The future of the Terminator movies is not as dark now as it was earlier presumed. And this can be testified by the franchise’s new movie Terminator: Dark Fate. Right since the 2003 movie Rise of the Machines, the franchise’s slow descent into despair and calamity had begun. But looks like the descent has been reversed or at least paused by Terminator: Dark Fate.
The new Terminator: Dark Fate is the best of the Terminator saga movie after Terminator 2: The Judgement Day. The movie, directed by the Deadpool director Tim Miller, takes what will inevitably be known as “The Force Awakens approach” to sequels. The movie a subtle reboot and it attempts to soothe any bad vibes around the franchise. In fact, Dark Fate seems to flat out deny the existence of its inferior sequels.

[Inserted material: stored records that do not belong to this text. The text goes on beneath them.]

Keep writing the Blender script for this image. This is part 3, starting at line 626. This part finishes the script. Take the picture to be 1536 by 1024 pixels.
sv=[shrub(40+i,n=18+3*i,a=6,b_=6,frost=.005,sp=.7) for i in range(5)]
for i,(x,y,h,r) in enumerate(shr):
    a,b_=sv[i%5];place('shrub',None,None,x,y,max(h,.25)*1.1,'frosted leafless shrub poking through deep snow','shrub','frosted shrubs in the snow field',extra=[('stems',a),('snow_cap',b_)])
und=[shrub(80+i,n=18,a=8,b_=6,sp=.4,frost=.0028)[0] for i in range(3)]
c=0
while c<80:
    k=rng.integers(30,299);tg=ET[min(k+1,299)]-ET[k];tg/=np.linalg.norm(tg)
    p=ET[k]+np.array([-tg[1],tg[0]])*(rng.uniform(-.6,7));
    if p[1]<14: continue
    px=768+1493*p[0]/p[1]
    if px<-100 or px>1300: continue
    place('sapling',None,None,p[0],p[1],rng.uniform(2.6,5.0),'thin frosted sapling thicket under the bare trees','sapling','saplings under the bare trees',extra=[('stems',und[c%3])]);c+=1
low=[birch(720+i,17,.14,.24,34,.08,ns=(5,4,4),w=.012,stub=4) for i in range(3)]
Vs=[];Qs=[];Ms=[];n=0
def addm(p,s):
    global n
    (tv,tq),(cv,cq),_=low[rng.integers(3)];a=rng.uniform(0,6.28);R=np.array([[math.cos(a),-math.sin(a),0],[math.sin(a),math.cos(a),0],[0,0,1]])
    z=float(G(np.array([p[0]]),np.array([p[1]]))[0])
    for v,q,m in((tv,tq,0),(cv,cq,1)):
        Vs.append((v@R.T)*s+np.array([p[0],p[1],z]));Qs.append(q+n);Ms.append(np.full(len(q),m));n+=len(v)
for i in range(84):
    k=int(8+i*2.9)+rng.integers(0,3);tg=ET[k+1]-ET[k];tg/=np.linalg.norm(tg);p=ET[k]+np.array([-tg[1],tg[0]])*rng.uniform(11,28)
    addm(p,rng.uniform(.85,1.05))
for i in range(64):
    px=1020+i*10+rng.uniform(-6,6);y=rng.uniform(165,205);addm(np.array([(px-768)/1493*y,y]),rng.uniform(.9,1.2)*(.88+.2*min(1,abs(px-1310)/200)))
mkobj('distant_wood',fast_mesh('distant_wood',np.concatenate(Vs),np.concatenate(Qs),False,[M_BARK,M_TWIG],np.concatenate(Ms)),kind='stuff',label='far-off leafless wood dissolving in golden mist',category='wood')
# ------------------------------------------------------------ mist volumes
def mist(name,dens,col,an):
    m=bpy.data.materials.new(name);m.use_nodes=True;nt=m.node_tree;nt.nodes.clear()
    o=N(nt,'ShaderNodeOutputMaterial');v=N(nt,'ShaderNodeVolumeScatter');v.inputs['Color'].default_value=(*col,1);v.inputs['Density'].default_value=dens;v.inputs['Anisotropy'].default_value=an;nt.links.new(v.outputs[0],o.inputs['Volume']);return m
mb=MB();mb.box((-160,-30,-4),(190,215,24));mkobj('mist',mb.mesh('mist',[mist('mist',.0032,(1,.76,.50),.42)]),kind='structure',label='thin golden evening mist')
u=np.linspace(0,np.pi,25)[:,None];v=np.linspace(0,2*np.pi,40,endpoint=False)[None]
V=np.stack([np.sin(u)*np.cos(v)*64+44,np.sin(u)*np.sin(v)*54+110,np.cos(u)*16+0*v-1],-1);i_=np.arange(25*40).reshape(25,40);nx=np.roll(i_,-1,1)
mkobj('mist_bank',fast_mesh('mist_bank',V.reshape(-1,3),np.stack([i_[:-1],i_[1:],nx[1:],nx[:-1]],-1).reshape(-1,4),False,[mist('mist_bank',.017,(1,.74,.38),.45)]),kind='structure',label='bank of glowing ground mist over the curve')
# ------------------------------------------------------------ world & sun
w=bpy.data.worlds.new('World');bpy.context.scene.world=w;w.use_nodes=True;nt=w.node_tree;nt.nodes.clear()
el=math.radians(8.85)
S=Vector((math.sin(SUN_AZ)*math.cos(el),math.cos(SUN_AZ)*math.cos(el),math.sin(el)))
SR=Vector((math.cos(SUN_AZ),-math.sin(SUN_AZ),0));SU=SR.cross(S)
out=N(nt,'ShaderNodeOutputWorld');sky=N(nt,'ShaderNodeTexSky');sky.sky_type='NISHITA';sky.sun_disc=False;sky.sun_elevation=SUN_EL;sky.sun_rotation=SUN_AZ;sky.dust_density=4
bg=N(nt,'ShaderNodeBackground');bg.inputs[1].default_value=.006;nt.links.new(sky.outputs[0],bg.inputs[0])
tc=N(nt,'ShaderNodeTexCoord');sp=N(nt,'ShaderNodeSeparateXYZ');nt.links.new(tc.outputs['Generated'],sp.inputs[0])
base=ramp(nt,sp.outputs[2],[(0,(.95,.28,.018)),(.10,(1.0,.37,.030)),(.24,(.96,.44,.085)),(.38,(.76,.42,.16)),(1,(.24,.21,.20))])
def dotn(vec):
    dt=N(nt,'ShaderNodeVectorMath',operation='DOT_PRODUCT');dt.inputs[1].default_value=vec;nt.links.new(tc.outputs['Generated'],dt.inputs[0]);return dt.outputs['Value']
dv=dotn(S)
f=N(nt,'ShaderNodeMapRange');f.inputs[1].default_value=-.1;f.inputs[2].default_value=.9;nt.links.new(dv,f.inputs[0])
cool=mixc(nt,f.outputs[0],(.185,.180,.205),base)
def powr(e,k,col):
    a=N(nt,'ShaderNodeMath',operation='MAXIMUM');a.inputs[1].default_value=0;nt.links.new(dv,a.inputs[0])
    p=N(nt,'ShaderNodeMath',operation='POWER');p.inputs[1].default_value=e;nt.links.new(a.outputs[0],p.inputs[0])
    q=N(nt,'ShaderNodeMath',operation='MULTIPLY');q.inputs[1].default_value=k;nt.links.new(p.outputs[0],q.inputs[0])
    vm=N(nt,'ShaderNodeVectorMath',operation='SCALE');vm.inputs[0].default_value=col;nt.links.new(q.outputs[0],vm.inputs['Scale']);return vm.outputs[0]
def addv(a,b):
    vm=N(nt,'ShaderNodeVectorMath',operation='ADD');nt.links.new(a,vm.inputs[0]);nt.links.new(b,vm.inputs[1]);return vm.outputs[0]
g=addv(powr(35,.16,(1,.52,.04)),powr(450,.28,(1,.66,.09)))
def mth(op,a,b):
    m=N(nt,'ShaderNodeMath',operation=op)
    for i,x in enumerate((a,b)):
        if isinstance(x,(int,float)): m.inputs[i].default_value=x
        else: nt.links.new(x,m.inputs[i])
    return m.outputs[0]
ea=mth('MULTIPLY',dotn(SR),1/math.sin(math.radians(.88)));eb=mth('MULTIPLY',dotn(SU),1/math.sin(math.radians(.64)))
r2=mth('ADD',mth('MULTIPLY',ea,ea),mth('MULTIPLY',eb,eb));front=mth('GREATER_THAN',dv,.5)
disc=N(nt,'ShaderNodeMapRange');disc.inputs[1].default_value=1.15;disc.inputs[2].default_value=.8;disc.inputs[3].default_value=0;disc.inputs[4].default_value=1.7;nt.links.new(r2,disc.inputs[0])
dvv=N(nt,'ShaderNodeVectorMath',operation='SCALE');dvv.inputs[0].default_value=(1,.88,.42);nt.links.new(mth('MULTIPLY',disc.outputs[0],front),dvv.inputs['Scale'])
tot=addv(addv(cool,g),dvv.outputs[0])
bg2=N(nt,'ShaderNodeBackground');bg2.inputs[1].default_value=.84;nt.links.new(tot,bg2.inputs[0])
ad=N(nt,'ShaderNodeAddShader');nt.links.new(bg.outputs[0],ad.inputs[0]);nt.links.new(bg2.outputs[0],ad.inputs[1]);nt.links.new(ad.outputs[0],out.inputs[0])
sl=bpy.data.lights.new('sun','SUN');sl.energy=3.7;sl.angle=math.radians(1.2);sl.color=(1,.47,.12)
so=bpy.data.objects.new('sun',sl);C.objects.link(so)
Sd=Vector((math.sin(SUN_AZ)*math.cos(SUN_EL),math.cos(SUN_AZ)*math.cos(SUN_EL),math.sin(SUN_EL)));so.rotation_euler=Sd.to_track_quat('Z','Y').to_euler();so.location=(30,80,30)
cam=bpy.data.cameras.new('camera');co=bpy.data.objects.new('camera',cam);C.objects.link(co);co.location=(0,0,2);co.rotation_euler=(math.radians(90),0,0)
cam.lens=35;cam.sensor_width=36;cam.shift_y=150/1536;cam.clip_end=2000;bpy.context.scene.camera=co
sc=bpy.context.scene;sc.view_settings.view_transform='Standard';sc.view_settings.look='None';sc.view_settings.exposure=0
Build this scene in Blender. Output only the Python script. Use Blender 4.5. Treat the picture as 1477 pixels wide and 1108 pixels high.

The basic plot of the movie revolves around a Terminator (Gabriel Luna’s character Rev-9) who has arrived from a future where machines have taken control. The Terminator has been sent back to annihilate a target (Natalia Reyes’s character Dani) whose existence threatens the formers’ dominion. Meanwhile, a member of the human rebellion (Mackenzie Davis’s character Grace, an augmented super-soldier) has also been sent back to try and stop the termination from taking place. Not only the character of Arnold Schwarzenegger is back, but so is Linda Hamilton’s character of Sarah Connor.
The best part about the whole movie is that at the end of the movie, its three female leads come to the rescue. It is quite rare to see women characters even talking to each other in an action movie. Terminator: Dark Fate deserves to be commended for this. Although there is a jarring lack of women behind the scenes. And Hamilton, Reyes, and Davis, in the end, do bounce off each other beautifully, representing three very different pillars of female strength.